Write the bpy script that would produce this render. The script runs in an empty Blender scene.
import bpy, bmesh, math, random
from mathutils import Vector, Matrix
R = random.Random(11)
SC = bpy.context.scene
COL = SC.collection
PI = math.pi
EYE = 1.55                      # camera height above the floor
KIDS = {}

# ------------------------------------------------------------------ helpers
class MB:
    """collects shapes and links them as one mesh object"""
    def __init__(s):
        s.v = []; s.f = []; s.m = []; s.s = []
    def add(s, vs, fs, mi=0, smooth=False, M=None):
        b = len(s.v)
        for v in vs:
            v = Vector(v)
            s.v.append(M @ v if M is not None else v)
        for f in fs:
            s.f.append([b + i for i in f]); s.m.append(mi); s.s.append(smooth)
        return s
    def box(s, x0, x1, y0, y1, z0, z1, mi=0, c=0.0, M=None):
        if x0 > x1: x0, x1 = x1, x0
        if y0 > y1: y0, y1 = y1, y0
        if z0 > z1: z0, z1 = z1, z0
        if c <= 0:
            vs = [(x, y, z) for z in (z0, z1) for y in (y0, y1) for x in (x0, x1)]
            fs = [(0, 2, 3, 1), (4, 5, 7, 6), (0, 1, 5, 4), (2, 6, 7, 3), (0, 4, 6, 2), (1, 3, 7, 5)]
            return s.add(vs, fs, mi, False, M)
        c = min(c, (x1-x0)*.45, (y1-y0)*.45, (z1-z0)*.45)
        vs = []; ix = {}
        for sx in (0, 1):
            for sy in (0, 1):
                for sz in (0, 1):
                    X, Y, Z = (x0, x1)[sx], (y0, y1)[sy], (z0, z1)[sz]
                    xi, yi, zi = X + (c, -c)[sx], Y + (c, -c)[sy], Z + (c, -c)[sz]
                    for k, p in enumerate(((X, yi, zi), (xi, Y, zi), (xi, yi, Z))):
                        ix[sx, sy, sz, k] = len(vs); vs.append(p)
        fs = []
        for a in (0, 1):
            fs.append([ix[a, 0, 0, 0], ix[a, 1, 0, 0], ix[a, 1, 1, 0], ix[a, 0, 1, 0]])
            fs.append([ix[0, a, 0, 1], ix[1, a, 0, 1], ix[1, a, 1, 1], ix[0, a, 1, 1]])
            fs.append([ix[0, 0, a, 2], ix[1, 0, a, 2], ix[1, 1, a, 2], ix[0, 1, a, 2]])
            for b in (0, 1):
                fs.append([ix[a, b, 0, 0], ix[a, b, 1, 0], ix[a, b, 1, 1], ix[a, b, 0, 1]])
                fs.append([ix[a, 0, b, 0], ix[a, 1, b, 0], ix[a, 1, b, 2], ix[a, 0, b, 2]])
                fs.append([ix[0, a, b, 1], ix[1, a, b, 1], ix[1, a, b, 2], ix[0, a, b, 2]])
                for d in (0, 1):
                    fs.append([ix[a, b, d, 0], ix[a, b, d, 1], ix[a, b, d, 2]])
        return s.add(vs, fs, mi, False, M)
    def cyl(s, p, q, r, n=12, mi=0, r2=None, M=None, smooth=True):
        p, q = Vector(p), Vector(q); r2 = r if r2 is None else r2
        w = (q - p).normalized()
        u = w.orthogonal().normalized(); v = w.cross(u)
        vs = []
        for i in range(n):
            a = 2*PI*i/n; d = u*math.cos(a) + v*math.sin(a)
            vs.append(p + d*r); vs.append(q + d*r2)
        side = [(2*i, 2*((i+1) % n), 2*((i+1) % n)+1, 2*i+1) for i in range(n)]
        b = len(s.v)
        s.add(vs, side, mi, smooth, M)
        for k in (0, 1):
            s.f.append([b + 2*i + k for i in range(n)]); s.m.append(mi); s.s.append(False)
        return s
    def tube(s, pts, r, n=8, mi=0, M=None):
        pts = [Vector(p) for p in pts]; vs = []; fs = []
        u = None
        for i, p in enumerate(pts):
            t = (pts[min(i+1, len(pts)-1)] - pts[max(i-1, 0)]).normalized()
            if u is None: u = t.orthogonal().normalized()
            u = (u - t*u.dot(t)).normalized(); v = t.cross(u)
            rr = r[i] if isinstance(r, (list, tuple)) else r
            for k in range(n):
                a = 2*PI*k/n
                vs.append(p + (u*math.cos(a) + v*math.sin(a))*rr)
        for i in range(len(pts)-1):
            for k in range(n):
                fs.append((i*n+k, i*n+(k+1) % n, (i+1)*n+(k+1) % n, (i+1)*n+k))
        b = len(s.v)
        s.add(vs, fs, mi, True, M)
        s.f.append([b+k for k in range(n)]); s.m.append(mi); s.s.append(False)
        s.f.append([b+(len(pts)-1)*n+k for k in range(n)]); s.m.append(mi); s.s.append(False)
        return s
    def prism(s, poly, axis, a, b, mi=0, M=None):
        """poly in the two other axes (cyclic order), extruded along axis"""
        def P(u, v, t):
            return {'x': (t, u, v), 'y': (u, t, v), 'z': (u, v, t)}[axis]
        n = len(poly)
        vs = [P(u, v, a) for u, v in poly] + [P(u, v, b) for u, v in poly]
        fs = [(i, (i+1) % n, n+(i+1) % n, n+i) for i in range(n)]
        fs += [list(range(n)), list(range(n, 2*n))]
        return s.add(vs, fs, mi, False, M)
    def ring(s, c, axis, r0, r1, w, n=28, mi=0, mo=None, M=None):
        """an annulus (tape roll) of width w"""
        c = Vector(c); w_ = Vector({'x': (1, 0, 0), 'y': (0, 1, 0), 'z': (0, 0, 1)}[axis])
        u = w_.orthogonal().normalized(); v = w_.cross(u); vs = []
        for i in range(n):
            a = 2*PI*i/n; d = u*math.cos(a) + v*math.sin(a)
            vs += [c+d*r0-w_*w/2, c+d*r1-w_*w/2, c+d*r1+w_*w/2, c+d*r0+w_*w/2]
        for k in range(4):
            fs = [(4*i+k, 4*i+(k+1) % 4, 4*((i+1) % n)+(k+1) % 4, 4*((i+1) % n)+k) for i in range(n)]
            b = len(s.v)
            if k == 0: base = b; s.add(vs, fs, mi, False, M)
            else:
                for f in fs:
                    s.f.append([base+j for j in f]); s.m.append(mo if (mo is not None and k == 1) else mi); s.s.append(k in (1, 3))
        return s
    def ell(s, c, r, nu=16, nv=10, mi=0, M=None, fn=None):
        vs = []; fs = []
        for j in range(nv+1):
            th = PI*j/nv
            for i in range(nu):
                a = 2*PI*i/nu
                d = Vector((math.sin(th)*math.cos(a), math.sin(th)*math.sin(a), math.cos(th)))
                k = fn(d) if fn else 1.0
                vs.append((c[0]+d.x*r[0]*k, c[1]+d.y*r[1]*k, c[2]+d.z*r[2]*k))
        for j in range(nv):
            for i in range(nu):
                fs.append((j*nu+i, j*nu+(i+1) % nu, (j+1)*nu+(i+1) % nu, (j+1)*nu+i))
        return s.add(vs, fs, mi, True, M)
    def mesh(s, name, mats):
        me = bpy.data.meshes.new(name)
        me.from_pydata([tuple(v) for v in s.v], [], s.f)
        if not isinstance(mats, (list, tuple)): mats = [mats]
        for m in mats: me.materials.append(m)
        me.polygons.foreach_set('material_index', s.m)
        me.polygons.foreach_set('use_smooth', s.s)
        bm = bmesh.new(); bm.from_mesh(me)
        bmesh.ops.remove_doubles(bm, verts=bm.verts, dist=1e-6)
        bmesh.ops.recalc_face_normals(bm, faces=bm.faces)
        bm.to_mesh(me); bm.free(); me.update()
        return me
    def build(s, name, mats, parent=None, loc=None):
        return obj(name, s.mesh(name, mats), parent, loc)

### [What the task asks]
Reproduce the listing above word for word.

### [Exercise result]
Write the bpy script that would produce this render. The script runs in an empty Blender scene.
import bpy, bmesh, math, random
from mathutils import Vector, Matrix
R = random.Random(11)
SC = bpy.context.scene
COL = SC.collection
PI = math.pi
EYE = 1.55                      # camera height above the floor
KIDS = {}

# ------------------------------------------------------------------ helpers
class MB:
    """collects shapes and links them as one mesh object"""
    def __init__(s):
        s.v = []; s.f = []; s.m = []; s.s = []
    def add(s, vs, fs, mi=0, smooth=False, M=None):
        b = len(s.v)
        for v in vs:
            v = Vector(v)
            s.v.append(M @ v if M is not None else v)
        for f in fs:
            s.f.append([b + i for i in f]); s.m.append(mi); s.s.append(smooth)
        return s
    def box(s, x0, x1, y0, y1, z0, z1, mi=0, c=0.0, M=None):
        if x0 > x1: x0, x1 = x1, x0
        if y0 > y1: y0, y1 = y1, y0
        if z0 > z1: z0, z1 = z1, z0
        if c <= 0:
            vs = [(x, y, z) for z in (z0, z1) for y in (y0, y1) for x in (x0, x1)]
            fs = [(0, 2, 3, 1), (4, 5, 7, 6), (0, 1, 5, 4), (2, 6, 7, 3), (0, 4, 6, 2), (1, 3, 7, 5)]
            return s.add(vs, fs, mi, False, M)
        c = min(c, (x1-x0)*.45, (y1-y0)*.45, (z1-z0)*.45)
        vs = []; ix = {}
        for sx in (0, 1):
            for sy in (0, 1):
                for sz in (0, 1):
                    X, Y, Z = (x0, x1)[sx], (y0, y1)[sy], (z0, z1)[sz]
                    xi, yi, zi = X + (c, -c)[sx], Y + (c, -c)[sy], Z + (c, -c)[sz]
                    for k, p in enumerate(((X, yi, zi), (xi, Y, zi), (xi, yi, Z))):
                        ix[sx, sy, sz, k] = len(vs); vs.append(p)
        fs = []
        for a in (0, 1):
            fs.append([ix[a, 0, 0, 0], ix[a, 1, 0, 0], ix[a, 1, 1, 0], ix[a, 0, 1, 0]])
            fs.append([ix[0, a, 0, 1], ix[1, a, 0, 1], ix[1, a, 1, 1], ix[0, a, 1, 1]])
            fs.append([ix[0, 0, a, 2], ix[1, 0, a, 2], ix[1, 1, a, 2], ix[0, 1, a, 2]])
            for b in (0, 1):
                fs.append([ix[a, b, 0, 0], ix[a, b, 1, 0], ix[a, b, 1, 1], ix[a, b, 0, 1]])
                fs.append([ix[a, 0, b, 0], ix[a, 1, b, 0], ix[a, 1, b, 2], ix[a, 0, b, 2]])
                fs.append([ix[0, a, b, 1], ix[1, a, b, 1], ix[1, a, b, 2], ix[0, a, b, 2]])
                for d in (0, 1):
                    fs.append([ix[a, b, d, 0], ix[a, b, d, 1], ix[a, b, d, 2]])
        return s.add(vs, fs, mi, False, M)
    def cyl(s, p, q, r, n=12, mi=0, r2=None, M=None, smooth=True):
        p, q = Vector(p), Vector(q); r2 = r if r2 is None else r2
        w = (q - p).normalized()
        u = w.orthogonal().normalized(); v = w.cross(u)
        vs = []
        for i in range(n):
            a = 2*PI*i/n; d = u*math.cos(a) + v*math.sin(a)
            vs.append(p + d*r); vs.append(q + d*r2)
        side = [(2*i, 2*((i+1) % n), 2*((i+1) % n)+1, 2*i+1) for i in range(n)]
        b = len(s.v)
        s.add(vs, side, mi, smooth, M)
        for k in (0, 1):
            s.f.append([b + 2*i + k for i in range(n)]); s.m.append(mi); s.s.append(False)
        return s
    def tube(s, pts, r, n=8, mi=0, M=None):
        pts = [Vector(p) for p in pts]; vs = []; fs = []
        u = None
        for i, p in enumerate(pts):
            t = (pts[min(i+1, len(pts)-1)] - pts[max(i-1, 0)]).normalized()
            if u is None: u = t.orthogonal().normalized()
            u = (u - t*u.dot(t)).normalized(); v = t.cross(u)
            rr = r[i] if isinstance(r, (list, tuple)) else r
            for k in range(n):
                a = 2*PI*k/n
                vs.append(p + (u*math.cos(a) + v*math.sin(a))*rr)
        for i in range(len(pts)-1):
            for k in range(n):
                fs.append((i*n+k, i*n+(k+1) % n, (i+1)*n+(k+1) % n, (i+1)*n+k))
        b = len(s.v)
        s.add(vs, fs, mi, True, M)
        s.f.append([b+k for k in range(n)]); s.m.append(mi); s.s.append(False)
        s.f.append([b+(len(pts)-1)*n+k for k in range(n)]); s.m.append(mi); s.s.append(False)
        return s
    def prism(s, poly, axis, a, b, mi=0, M=None):
        """poly in the two other axes (cyclic order), extruded along axis"""
        def P(u, v, t):
            return {'x': (t, u, v), 'y': (u, t, v), 'z': (u, v, t)}[axis]
        n = len(poly)
        vs = [P(u, v, a) for u, v in poly] + [P(u, v, b) for u, v in poly]
        fs = [(i, (i+1) % n, n+(i+1) % n, n+i) for i in range(n)]
        fs += [list(range(n)), list(range(n, 2*n))]
        return s.add(vs, fs, mi, False, M)
    def ring(s, c, axis, r0, r1, w, n=28, mi=0, mo=None, M=None):
        """an annulus (tape roll) of width w"""
        c = Vector(c); w_ = Vector({'x': (1, 0, 0), 'y': (0, 1, 0), 'z': (0, 0, 1)}[axis])
        u = w_.orthogonal().normalized(); v = w_.cross(u); vs = []
        for i in range(n):
            a = 2*PI*i/n; d = u*math.cos(a) + v*math.sin(a)
            vs += [c+d*r0-w_*w/2, c+d*r1-w_*w/2, c+d*r1+w_*w/2, c+d*r0+w_*w/2]
        for k in range(4):
            fs = [(4*i+k, 4*i+(k+1) % 4, 4*((i+1) % n)+(k+1) % 4, 4*((i+1) % n)+k) for i in range(n)]
            b = len(s.v)
            if k == 0: base = b; s.add(vs, fs, mi, False, M)
            else:
                for f in fs:
                    s.f.append([base+j for j in f]); s.m.append(mo if (mo is not None and k == 1) else mi); s.s.append(k in (1, 3))
        return s
    def ell(s, c, r, nu=16, nv=10, mi=0, M=None, fn=None):
        vs = []; fs = []
        for j in range(nv+1):
            th = PI*j/nv
            for i in range(nu):
                a = 2*PI*i/nu
                d = Vector((math.sin(th)*math.cos(a), math.sin(th)*math.sin(a), math.cos(th)))
                k = fn(d) if fn else 1.0
                vs.append((c[0]+d.x*r[0]*k, c[1]+d.y*r[1]*k, c[2]+d.z*r[2]*k))
        for j in range(nv):
            for i in range(nu):
                fs.append((j*nu+i, j*nu+(i+1) % nu, (j+1)*nu+(i+1) % nu, (j+1)*nu+i))
        return s.add(vs, fs, mi, True, M)
    def mesh(s, name, mats):
        me = bpy.data.meshes.new(name)
        me.from_pydata([tuple(v) for v in s.v], [], s.f)
        if not isinstance(mats, (list, tuple)): mats = [mats]
        for m in mats: me.materials.append(m)
        me.polygons.foreach_set('material_index', s.m)
        me.polygons.foreach_set('use_smooth', s.s)
        bm = bmesh.new(); bm.from_mesh(me)
        bmesh.ops.remove_doubles(bm, verts=bm.verts, dist=1e-6)
        bmesh.ops.recalc_face_normals(bm, faces=bm.faces)
        bm.to_mesh(me); bm.free(); me.update()
        return me
    def build(s, name, mats, parent=None, loc=None):
        return obj(name, s.mesh(name, mats), parent, loc)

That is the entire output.